According to the ruling:

“At bottom, former President Trump’s stance [on immunity] would collapse our system of separated powers by placing the President beyond the reach of all three Branches. Presidential immunity against federal indictment would mean that, as to the President, the Congress could not legislate, the Executive could not prosecute and the Judiciary could not review.”

The Court opinion concluded:

“We have balanced former President Trump’s asserted interests in executive immunity against the vital public interests that favor allowing this prosecution to proceed. We conclude that ‘[c]oncerns of public policy, especially as illuminated by our history and the structure of our government’ compel the rejection of his claim of immunity in this case. See [Nixon v.Fitzgerald, 457 U.S. at 747–48. We also have considered his contention that he is entitled to categorical immunity from criminal liability for any assertedly ‘official’ action that he took as President — a contention that is unsupported by precedent, history or the text and structure of the Constitution. Finally, we are unpersuaded by his argument that this prosecution is barred by ‘double jeopardy principles.’ Accordingly, the order of the district court is AFFIRMED.”

On December 29, an amicus brief was submitted in the Court of Appeals, led by Seth Waxman, of WilmerHale and a former U.S. Solicitor General, supporting the district court’s ruling that former President Trump’s extraordinary request that the court grant him absolute immunity from federal criminal prosecution for all official acts he took while President has no basis in constitutional text, structure, or history. I was part of the legal team that prepared and filed the brief.

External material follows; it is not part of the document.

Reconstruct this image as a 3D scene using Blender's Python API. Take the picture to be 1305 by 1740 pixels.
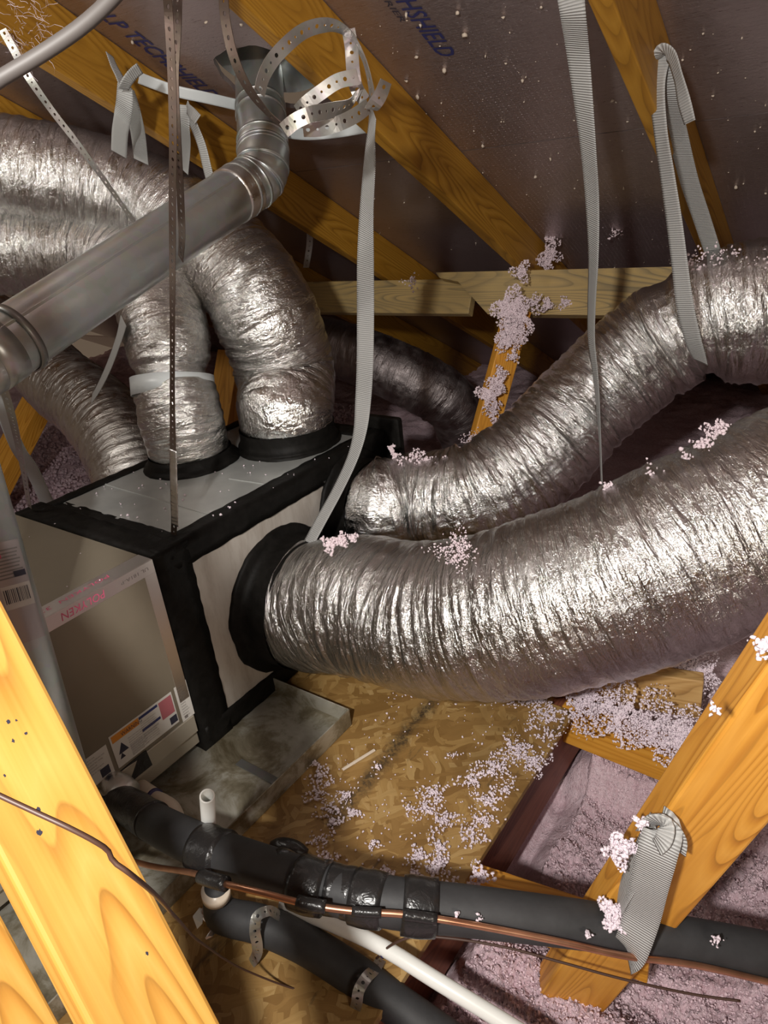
import bpy, bmesh, math, random
import numpy as np
from mathutils import Vector, Matrix, noise as mnoise
random.seed(7); rng = np.random.default_rng(11)
for o in list(bpy.data.objects): bpy.data.objects.remove(o)
C = bpy.context.scene.collection
PI = math.pi

# ---------------------------------------------------------------- camera
# world: +y along the air handler (away from the eye), +x across it, +z up; deck top is z = 0
CM = np.array([[0.81210420, 0.57457323, -0.10174662],
               [0.17026922, -0.40012263, -0.90050557],
               [-0.55811751, 0.71398003, -0.42277340]])
FPX = 1217.72
EYE = np.array([0.0, 0.0, 1.26])
cam = bpy.data.cameras.new('camera'); cam_o = bpy.data.objects.new('camera', cam); C.objects.link(cam_o)
cam.sensor_fit = 'VERTICAL'; cam.sensor_height = 24.0; cam.lens = FPX/1740*24.0
cam.clip_start = 0.02; cam.clip_end = 60
mw = Matrix.Identity(4)
for i in range(3):
    mw[i][0] = CM[0][i]; mw[i][1] = -CM[1][i]; mw[i][2] = -CM[2][i]; mw[i][3] = EYE[i]
cam_o.matrix_world = mw
bpy.context.scene.camera = cam_o

# ---------------------------------------------------------------- world, lamps, exposure
w = bpy.data.worlds.new('attic_air'); bpy.context.scene.world = w; w.use_nodes = True
w.node_tree.nodes['Background'].inputs[0].default_value = (1.0, 0.72, 0.5, 1)
w.node_tree.nodes['Background'].inputs[1].default_value = 0.12
def lamp(name, loc, target, size, watts, col, spread=180):
    l = bpy.data.lights.new(name, 'AREA'); l.shape = 'DISK'; l.size = size; l.energy = watts; l.color = col
    l.spread = math.radians(spread)
    o = bpy.data.objects.new(name, l); C.objects.link(o); o.location = loc
    o.rotation_euler = (Vector(target)-Vector(loc)).to_track_quat('-Z', 'Y').to_euler(); return o
lamp('head_torch', (-0.10, -0.50, 1.62), (-0.9, 1.4, 0.15), 0.09, 25, (1.0, 0.96, 0.91), 140)
pl_ = bpy.data.lights.new('work_lamp_left', 'POINT'); pl_.energy = 11; pl_.color = (1.0, 0.94, 0.86); pl_.shadow_soft_size = 0.07
plo = bpy.data.objects.new('work_lamp_left', pl_); C.objects.link(plo); plo.location = (-1.85, 0.45, 1.52)
lamp('fill_light_right', (0.9, -0.4, 1.3), (-0.6, 1.6, 0.3), 0.30, 5, (1.0, 0.88, 0.74), 140)  # added fill light, unseen, brightening the scene from the right
sc = bpy.context.scene
sc.view_settings.view_transform = 'Standard'; sc.view_settings.look = 'None'
sc.view_settings.gamma = 1; sc.view_settings.use_curve_mapping = False
sc.view_settings.exposure = 0.0

# ---------------------------------------------------------------- pixel helpers
def ray(x, y): return CM.T @ np.array([(x-652.5)/FPX, (y-870)/FPX, 1.0])
def at(x, y, d): return EYE + d*ray(x, y)
def onz(x, y, z): r = ray(x, y); return EYE + r*((z-EYE[2])/r[2])
def onx(x, y, X): r = ray(x, y); return EYE + r*((X-EYE[0])/r[0])
JY = 0.03274544; RP = 0.48346797
JD = np.array([math.cos(JY), math.sin(JY), 0]); HD = np.array([-math.sin(JY), math.cos(JY), 0])
RD = HD*math.cos(RP)-np.array([0, 0, 1])*math.sin(RP); ND = HD*math.sin(RP)+np.array([0, 0, 1])*math.cos(RP)
def roofp(j, r, n): return EYE + JD*j + RD*r + ND*n
def onroof(x, y, n): r = ray(x, y); return EYE + r*(n/(r@ND))
DR = 0.816; NR = 0.956        # distance to rafter undersides / to sheathing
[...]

Trump’s overriding strategy throughout his professional career has been to delay as long as possible the many legal challenges he has faced. His efforts in this case are part of his oft-used strategy of delay.

Trump’s goal is to get this criminal trial postponed until after the 2024 presidential election, at which time, if he wins the election, he can order his new Attorney General to drop the case.

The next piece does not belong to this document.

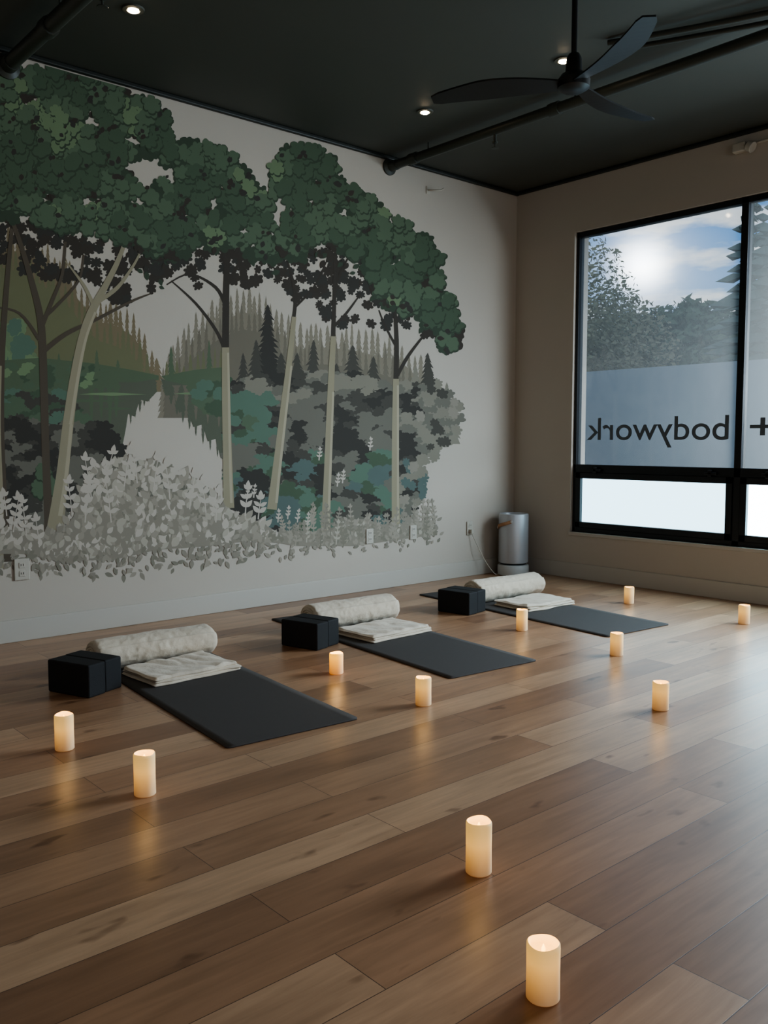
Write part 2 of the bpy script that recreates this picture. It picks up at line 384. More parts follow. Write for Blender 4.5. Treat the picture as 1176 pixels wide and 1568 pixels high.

Federal district court Judge Tanya Chutkan originally set March 4 as the start date for Trump’s trial. But after Trump asserted his immunity defense, she issued a stay of further pre-trial proceedings in the case and recently vacated the March 4 trial date pending final disposition of this appeal.

The ability of the trial to be held in advance of the November 2024 election hinges on what happens next.

In issuing its ruling today, the D.C. Circuit panel held that the court’s “mandate” – its order affirming the district court’s rejection of Trump’s immunity defense – should issue next week, on February 12.  In other words,  the district court could, on February 12, resume conducting pre-trial activities in the case and set a new trial date.

But the Court of Appeals order also provides that Trump can ask the Supreme Court for a stay in the case pending a filing with the Court of a petition for certiorari.

Under the D.C. Circuit’s ruling, Trump would have to seek this stay by February 12 in order to stop Judge Chutkan from resuming pre-trial activities. A statement from a Trump campaign spokesman this morning indicates that will be their plan.

The Supreme Court would likely grant the stay pending its final decision on the appeal.

Alternatively, Trump could first ask the full D.C. Circuit to review today’s decision by a three-judge panel. Such requests are rarely granted.

If Trump makes this request, Judge Chutkan would be able to proceed with pre-trial proceedings after February 12 unless the full D.C. Circuit Court of Appeals decides to grant review, in which case the stay would go back into effect until a ruling by the full Court. At that point, if he loses, Trump could then ask the Supreme Court for further review and again seek a stay of the trial pending that review.

Ultimately, the fate of Trump’s criminal trial will rest squarely in the hands of the Supreme Court.

If the Supreme Court Justices rule in a manner that leaves room for a timely trial this year, they will knowingly recognize that citizens have a right to know before they vote in this year’s election whether Trump has been found guilty of criminal conduct by a jury of his peers.

If the Justices’ decision, however, prevents a trial from occurring in 2024, they will have knowingly denied voters essential information to which they are entitled prior to voting in November.

The Justices’ decision also could kill any federal accountability for Trump’s alleged criminal activities regarding the 2020 presidential election.